When it comes to marriage, we often get caught in the mundane and the daily aspects of life. However, it is vital to remember how much really depends on our marriages and families. We not only are impacting our kids and their lives, we are impacting generations in some way. The choices we make now and our willingness to model for our kids a healthy marriage will continue to have an impact long after we are gone.
Isaiah 59 says, “And as for this is my covenant with them, says the Lord: my spirit which is upon you, and my words which I have put in your mouth shall not depart out of your mouth, or out of the mouth of your children, or out of the mouth of your children’s children says the Lord, from this time forth and forevermore.”

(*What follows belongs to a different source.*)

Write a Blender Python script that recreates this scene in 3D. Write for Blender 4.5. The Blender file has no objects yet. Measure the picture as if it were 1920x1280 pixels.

(Mia) It is definitely true that we model what they will come to expect in marriage. That perspective gives me an urgent motivation to do what I need to do to be a loving wife. It is so easy to get mad and petty in disputes, and there have been times when I have forced myself to address an issue or apologize for the sake of the kids. I didn’t want to, or wasn’t ready to, but I knew I had to. I want them to look forward to marriage, if that is God’s plan for them, with joy and truth.
So I have also prayed for them, asking God to bless our kids with good spouses. People who love God first, love their faith and are committed to reflecting God’s love to my kids. Our daughter Elsa asked me one night before bedtime, “Mama, who am I going to marry?” She is 3. And though I was sorely tempted to tell her what types NOT to marry, I told her, he has to be a good man, like her Papa. I hope she listens, because he is definitely giving her a standard to aim for and paving the way for a good future.
How does thinking of future generations impact your approach to marriage?